All such work notwithstanding, aspects of its publication continue to seem just as unreal, or even surreal, as the process of writing. The memory of myself, bald and drooling (one of the weirder effects of chemotherapy) yet laughing over the keyboard, seems nowhere near as strange as catching the sound of my own voice reading an episode from my Montenegrin grandmother's life on someone's car radio as I waited at traffic lights to cross a London street, or that supremely Freudian moment when, stepping out of the airport shuttle at Stockholm railway station, I beheld an enlarged version of a familiar black-and-white photograph of my parents in the window of an English-language bookshop, and – just below it
– my own two-year-old face staring at me from a small pile of paperbacks.

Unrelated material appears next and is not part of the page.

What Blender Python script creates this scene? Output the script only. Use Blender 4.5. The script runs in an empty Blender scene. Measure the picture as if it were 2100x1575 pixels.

Or an evening in a Viennese theatre when I sat on stage facing an audience of several hundred people and watched a famous Austrian actor perform the part of Vesna in German, in a semi-staged reading. I could see why someone might have chosen her, for we had superficial physical similarities, but she was a superior variant of me, a beautiful, willowy woman who wouldn't be out of place in a pre-Raphaelite painting. I felt both proud and embarrassingly self-conscious as I tried not to shift in my plush seat. Her expressive language was almost unintelligible to me, but I recognised every proper noun: names of family members, teachers, school friends and boyfriends bubbling up every now and then on to the surface of the elegant German flow. These are the moments – as though dreamed up by Buñuel — which seem designed to make you feel alternately self-possessed and bored with yourself.